# [Written task]
Type out every line below exactly as it reads.

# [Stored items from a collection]
--

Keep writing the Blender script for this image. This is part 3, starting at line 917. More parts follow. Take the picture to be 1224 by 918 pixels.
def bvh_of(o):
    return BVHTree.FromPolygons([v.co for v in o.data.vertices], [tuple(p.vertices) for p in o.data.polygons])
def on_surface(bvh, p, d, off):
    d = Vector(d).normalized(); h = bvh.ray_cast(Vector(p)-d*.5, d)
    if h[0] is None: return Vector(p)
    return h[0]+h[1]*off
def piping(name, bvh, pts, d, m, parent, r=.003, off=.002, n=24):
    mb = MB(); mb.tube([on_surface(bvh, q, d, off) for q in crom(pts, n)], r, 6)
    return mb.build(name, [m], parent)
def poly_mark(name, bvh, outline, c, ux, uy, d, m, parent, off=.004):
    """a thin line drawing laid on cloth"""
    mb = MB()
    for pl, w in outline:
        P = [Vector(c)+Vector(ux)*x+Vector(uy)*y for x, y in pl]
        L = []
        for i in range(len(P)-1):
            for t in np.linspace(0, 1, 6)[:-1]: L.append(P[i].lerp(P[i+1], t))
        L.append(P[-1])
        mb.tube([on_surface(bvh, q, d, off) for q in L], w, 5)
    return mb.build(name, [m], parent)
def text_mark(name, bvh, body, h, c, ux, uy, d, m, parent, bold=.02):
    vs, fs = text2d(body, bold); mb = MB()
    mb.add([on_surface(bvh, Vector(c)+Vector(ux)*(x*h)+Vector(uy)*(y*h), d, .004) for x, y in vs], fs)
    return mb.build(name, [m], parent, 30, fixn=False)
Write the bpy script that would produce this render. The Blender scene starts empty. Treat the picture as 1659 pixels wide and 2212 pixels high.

--

# [Completed task]
Keep writing the Blender script for this image. This is part 3, starting at line 917. More parts follow. Take the picture to be 1224 by 918 pixels.
def bvh_of(o):
    return BVHTree.FromPolygons([v.co for v in o.data.vertices], [tuple(p.vertices) for p in o.data.polygons])
def on_surface(bvh, p, d, off):
    d = Vector(d).normalized(); h = bvh.ray_cast(Vector(p)-d*.5, d)
    if h[0] is None: return Vector(p)
    return h[0]+h[1]*off
def piping(name, bvh, pts, d, m, parent, r=.003, off=.002, n=24):
    mb = MB(); mb.tube([on_surface(bvh, q, d, off) for q in crom(pts, n)], r, 6)
    return mb.build(name, [m], parent)
def poly_mark(name, bvh, outline, c, ux, uy, d, m, parent, off=.004):
    """a thin line drawing laid on cloth"""
    mb = MB()
    for pl, w in outline:
        P = [Vector(c)+Vector(ux)*x+Vector(uy)*y for x, y in pl]
        L = []
        for i in range(len(P)-1):
            for t in np.linspace(0, 1, 6)[:-1]: L.append(P[i].lerp(P[i+1], t))
        L.append(P[-1])
        mb.tube([on_surface(bvh, q, d, off) for q in L], w, 5)
    return mb.build(name, [m], parent)
def text_mark(name, bvh, body, h, c, ux, uy, d, m, parent, bold=.02):
    vs, fs = text2d(body, bold); mb = MB()
    mb.add([on_surface(bvh, Vector(c)+Vector(ux)*(x*h)+Vector(uy)*(y*h), d, .004) for x, y in vs], fs)
    return mb.build(name, [m], parent, 30, fixn=False)
Write the bpy script that would produce this render. The Blender scene starts empty. Treat the picture as 1659 pixels wide and 2212 pixels high.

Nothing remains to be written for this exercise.